Moving between the worlds of Individual and Collective freedom, or White and Black freedom has costs. Costs that are invisible to those who never leave the paradigm in which they were raised. When I encountered Black freedom, it did not call to me. It demanded my presence, and my obedience, and it cared not what I needed to sacrifice in order to meet its demands. But more importantly, it didn't fathom the uncertainty it created. It required that I throw my lot in with people who saw me as deliberately unlike them, and as such allied with a hostile power. But it didn't guarantee a welcome for me when I had done so.

And I think that Mr. Coates does the same. He sees Kanye West as willfully rejecting connection and calling upon him to return to the Collective, but for the good of the collective, and to who-knows-what for Mr. West. There is no admonition to the Collective to open its arms wide and take him in without judgement.

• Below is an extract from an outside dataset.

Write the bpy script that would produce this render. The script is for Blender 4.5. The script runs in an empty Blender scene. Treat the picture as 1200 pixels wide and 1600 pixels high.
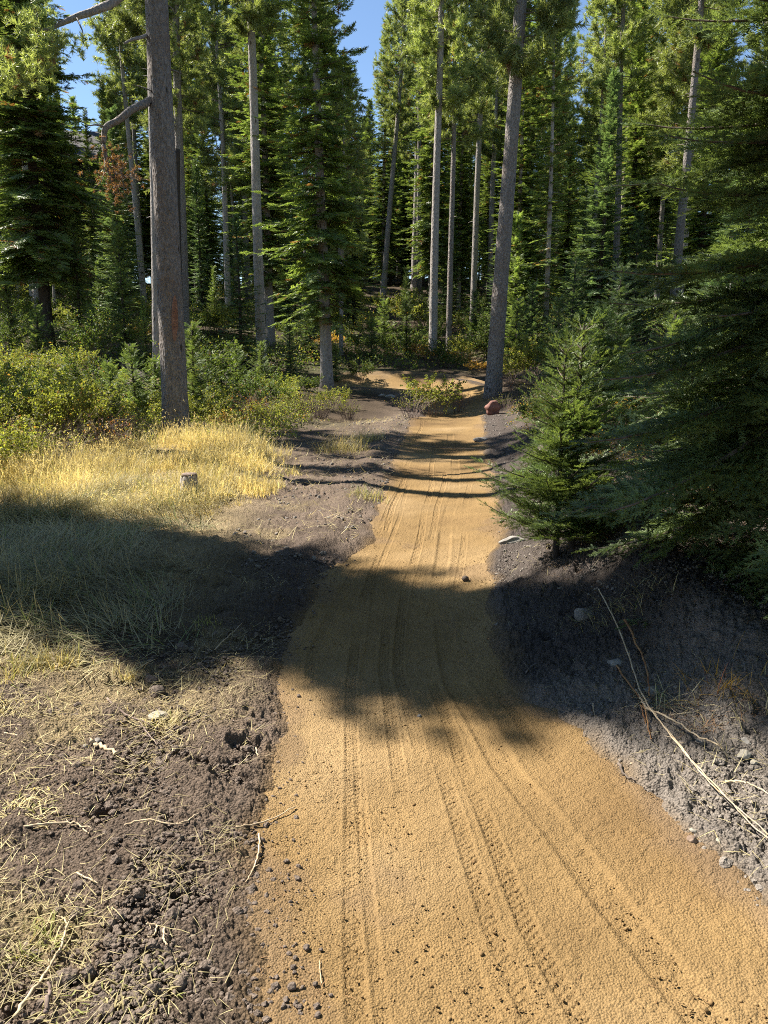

During childhood and adolescence, I'd learned what struck me as the nature and the danger of peer pressure when it came to outsiders. Peer pressure offered a transaction: obedience to the norms of the group, in return for acceptance. But it didn't offer a contract, and the group always demanded the obedience come first; so there was always the risk that one would be left holding the bag. People dislike being asked to pay for something that they understand that they are due, and the Collective is no different. And so the only way that "Home" can truly call to someone who is not there is to be okay with the call never being answered. "Home" has to understand that it is asking for something that does not belong to it.

When I clashed with my fellow students at Hampton University, some 31 years ago, now, they felt that they were admonishing me for what I had done. I felt that they were coming after me for who I was. But to them, who I was, who I really was, was someone just like them, and only a deliberate action had made me different. They too, I think, felt that they were calling me back, rather than demanding that I go to a place that I had never before been. My anger with them has subsided. I'm older now, and I think I understand more. Just as I think that I'll also understand if Mr. West finds himself angry with Mr. Coates. I hope that Mr. Coates will understand, too, but I don't think he will.